What will you bring?

Over the last few months, I probably spent too much time at nursing homes. I finally understood why my grandmother had always been so reluctant to go there, as even the best of these places are nothing but fading photocopies of what any comfortable and comforting home on Earth could possibly look like.

It made me wonder: When it comes to the end, what will you bring? What will you take along? What will you care about?

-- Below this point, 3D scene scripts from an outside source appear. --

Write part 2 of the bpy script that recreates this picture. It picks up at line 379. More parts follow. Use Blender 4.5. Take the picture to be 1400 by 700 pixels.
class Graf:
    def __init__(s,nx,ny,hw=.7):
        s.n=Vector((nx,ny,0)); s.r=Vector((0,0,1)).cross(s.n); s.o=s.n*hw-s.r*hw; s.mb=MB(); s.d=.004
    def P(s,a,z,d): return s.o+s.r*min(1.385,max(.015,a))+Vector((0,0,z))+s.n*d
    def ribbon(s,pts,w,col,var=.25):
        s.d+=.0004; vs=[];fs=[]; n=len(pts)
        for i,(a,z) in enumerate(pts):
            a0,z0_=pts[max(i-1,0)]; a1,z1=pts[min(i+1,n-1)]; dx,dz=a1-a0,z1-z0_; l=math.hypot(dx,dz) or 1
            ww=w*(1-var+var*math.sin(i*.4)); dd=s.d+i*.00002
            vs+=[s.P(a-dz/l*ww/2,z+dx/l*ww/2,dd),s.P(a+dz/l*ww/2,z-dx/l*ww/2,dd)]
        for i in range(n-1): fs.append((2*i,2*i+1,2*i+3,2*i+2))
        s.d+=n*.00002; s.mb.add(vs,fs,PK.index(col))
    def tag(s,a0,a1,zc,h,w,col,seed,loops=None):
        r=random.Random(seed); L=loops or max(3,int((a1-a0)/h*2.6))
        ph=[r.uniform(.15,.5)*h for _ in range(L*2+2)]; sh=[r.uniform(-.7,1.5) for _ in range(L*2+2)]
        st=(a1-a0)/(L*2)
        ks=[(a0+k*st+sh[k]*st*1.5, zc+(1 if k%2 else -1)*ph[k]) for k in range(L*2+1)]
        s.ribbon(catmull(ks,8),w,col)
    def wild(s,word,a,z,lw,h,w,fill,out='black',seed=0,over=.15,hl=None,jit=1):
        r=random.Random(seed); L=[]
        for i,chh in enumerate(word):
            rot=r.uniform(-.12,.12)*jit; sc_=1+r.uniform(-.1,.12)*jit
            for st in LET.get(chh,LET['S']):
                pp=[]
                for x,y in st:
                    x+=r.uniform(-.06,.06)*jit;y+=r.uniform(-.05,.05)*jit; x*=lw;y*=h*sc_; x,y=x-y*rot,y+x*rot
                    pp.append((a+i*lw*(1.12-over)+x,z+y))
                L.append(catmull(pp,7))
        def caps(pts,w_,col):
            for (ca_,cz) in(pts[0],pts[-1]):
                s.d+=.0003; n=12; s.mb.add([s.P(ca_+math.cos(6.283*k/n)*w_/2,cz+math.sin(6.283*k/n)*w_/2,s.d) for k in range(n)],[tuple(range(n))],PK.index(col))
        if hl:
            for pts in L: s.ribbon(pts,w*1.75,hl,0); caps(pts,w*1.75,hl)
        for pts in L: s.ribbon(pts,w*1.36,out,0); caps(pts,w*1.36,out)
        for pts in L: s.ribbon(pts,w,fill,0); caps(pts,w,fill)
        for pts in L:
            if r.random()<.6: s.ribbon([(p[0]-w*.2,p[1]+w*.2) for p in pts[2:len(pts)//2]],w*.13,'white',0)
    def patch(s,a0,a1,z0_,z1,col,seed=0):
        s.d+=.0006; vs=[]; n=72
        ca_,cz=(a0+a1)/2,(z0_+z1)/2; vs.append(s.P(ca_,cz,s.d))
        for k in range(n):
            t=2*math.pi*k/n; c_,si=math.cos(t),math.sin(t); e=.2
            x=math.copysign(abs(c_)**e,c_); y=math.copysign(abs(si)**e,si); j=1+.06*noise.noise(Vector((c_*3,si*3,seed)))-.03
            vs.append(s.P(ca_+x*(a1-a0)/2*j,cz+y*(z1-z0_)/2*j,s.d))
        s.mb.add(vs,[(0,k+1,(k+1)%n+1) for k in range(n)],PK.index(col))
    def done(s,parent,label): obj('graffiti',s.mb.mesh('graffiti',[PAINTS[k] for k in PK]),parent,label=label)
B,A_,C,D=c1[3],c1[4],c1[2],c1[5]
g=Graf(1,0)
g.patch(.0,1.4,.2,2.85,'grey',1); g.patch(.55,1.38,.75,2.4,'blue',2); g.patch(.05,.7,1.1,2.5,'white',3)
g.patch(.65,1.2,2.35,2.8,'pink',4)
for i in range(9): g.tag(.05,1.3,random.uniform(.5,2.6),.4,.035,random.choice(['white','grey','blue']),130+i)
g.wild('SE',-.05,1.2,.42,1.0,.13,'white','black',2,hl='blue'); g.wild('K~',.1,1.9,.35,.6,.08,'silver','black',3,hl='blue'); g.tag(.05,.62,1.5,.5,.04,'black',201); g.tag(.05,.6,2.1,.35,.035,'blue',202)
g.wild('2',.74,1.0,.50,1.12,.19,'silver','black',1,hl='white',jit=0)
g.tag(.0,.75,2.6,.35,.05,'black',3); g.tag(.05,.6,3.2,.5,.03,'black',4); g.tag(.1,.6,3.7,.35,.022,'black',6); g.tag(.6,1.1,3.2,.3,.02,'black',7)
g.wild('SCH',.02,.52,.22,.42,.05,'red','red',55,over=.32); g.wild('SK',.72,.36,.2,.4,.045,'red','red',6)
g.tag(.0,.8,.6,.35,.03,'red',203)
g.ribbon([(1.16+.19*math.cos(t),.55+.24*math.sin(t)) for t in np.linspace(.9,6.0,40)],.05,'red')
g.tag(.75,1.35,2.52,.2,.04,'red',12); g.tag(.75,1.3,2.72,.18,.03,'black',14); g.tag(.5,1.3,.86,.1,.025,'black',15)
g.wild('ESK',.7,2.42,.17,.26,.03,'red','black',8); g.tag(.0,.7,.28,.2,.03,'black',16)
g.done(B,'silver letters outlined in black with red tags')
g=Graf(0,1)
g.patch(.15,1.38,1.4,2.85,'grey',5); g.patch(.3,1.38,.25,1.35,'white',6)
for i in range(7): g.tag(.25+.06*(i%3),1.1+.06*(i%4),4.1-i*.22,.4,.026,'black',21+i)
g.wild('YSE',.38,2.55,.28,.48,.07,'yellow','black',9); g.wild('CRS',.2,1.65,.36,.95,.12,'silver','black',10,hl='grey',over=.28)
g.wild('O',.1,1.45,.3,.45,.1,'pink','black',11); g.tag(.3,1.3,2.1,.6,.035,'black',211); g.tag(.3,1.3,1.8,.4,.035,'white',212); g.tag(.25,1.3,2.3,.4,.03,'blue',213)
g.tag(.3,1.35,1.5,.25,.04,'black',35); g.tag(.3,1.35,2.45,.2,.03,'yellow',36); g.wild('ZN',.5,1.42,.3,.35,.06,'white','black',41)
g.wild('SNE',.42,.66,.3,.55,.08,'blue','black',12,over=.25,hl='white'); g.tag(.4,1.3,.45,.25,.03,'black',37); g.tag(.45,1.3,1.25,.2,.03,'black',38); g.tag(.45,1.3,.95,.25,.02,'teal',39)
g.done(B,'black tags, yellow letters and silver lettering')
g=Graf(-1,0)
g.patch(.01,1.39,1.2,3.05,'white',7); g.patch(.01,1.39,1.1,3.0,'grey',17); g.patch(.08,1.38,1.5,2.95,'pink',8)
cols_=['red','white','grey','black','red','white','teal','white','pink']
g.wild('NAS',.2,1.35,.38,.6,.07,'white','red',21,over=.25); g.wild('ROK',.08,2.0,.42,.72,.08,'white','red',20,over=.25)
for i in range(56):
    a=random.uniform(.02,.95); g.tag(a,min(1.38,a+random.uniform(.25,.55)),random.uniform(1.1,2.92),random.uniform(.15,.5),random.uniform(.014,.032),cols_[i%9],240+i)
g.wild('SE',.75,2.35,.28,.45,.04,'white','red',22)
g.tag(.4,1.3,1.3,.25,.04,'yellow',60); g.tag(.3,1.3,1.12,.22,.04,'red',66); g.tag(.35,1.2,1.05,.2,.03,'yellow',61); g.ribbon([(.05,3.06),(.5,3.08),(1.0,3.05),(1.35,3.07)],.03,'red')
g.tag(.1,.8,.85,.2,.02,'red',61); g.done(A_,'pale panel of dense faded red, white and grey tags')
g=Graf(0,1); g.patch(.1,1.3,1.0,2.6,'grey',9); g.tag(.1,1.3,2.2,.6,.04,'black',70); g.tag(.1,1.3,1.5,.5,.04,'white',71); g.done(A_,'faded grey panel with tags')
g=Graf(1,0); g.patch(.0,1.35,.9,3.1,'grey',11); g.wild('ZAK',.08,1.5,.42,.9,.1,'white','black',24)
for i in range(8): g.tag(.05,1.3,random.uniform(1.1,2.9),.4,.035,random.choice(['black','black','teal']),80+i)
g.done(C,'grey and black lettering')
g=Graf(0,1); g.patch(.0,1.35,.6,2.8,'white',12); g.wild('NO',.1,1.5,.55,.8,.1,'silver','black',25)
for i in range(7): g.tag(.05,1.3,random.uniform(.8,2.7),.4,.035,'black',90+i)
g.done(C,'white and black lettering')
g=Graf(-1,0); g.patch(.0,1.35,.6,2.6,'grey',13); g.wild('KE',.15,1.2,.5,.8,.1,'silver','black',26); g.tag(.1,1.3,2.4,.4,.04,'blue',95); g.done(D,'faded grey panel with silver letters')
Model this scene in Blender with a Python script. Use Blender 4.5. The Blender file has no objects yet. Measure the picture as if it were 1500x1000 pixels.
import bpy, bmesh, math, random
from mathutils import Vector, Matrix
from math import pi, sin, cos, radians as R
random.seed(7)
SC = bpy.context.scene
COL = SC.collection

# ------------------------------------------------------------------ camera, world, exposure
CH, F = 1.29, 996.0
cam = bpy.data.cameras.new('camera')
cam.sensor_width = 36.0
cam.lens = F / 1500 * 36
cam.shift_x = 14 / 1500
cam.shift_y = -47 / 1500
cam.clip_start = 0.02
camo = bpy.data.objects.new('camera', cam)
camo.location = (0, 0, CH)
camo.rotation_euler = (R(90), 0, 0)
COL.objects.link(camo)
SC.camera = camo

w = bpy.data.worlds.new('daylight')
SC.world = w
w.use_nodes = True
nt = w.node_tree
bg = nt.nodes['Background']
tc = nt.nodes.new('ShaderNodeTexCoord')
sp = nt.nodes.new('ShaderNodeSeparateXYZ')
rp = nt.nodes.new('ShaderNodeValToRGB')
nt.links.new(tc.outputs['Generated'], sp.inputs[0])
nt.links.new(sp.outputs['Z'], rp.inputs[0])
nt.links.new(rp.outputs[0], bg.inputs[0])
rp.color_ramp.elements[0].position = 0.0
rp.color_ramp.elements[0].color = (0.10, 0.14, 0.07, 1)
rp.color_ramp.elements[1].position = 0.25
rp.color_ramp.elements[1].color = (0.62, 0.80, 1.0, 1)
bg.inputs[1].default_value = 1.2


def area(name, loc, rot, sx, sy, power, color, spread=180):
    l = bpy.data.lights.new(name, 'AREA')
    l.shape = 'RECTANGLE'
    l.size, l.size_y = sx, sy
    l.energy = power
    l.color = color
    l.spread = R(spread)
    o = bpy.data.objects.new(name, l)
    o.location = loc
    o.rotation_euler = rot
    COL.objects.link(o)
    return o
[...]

  • You won’t bring your car. When you’ve reached the point I’m talking about, you won’t even be able to rise from your bed anymore. You certainly won’t be able to drive.
  • You won’t take along any clothes. You won’t be needing them anymore, as all you’ll be wearing will be a nightie.
  • You won’t care about money or fame or sex at that point.

So what else?

  • You won’t bring your mansion, your tidy desktop, your minimalist living room, your designer sofa. Better forget about all this right away.
  • You won’t take along any handguns, no matter what the Second Amendment says. ((Even if you bring one, it won’t serve you at all, unless you wish to take the emergency exit from the remains of the life that you used to know.))
  • You won’t care anymore about motivational babble, freedom businesses, or further self-improvement exercises.

[¶]

Beware, I’m not talking about Death here. Death is easy. Death is the point of relief. I’m talking about the last few minutes, hours, days and weeks, or – if you’re way out of luck – even the months and years that pass before you die: The time in which you’re still technically alive, but not in a way that allows you to live as you learned how to live and as you – maybe – got used to.

I’m talking about the time when you’re tied to your bed. When you’re hardly even able to go to the bathroom. When talking is hard, staying awake is hard, eating is hard, drinking is hard, because your organs slowly go into sleep mode, but you’re just not able to die. Yet.

If things go awry, your brain will shut down at some point, too. You won’t have any freedom of thought anymore. At that point, you won’t even be able to bring any memories. If you’re unlucky, you won’t remember a thing from your life, no matter how awesome it was.

[¶]

When you’re there, what will you bring?

To be sure, I don’t wish you actually ever get to that place. By all means, please be immortal. Please trick the Grim Reaper. Or, if you must, die in a scuba diving accident on the Bahamas when you’re 103 years old.

But who could possibly know before the hour strikes?

[¶]

So, once more: What will you bring?

Here’s something you can bring: A loved one by your side, comforting the dying. Comforting the dying person that will be you.

It’s just not up to you to decide whether that loved one will be willing to be there.

And here’s my question for you. It’s a weird question, maybe. But whatever it is that you’re doing and however it is that you’re feeling at this moment, why not think about it for a second: What are you doing to make the person who might be comforting you comfortable to be with you?

No matter who that person it is. No matter if it is one single person or a group of a thousand. No matter whether you even have any idea who that person could be or whether you don’t. ((Most of us don’t, if we’re totally honest.))

Are you giving anybody a reason to be there?

[¶]

This past Monday, I lost my last grandmother. She was an amazing and difficult and interesting and strong and tough and lovely person. I’m incredibly sad to see her go, but happy to say that she certainly lived a life worth living. This post is dedicated to her.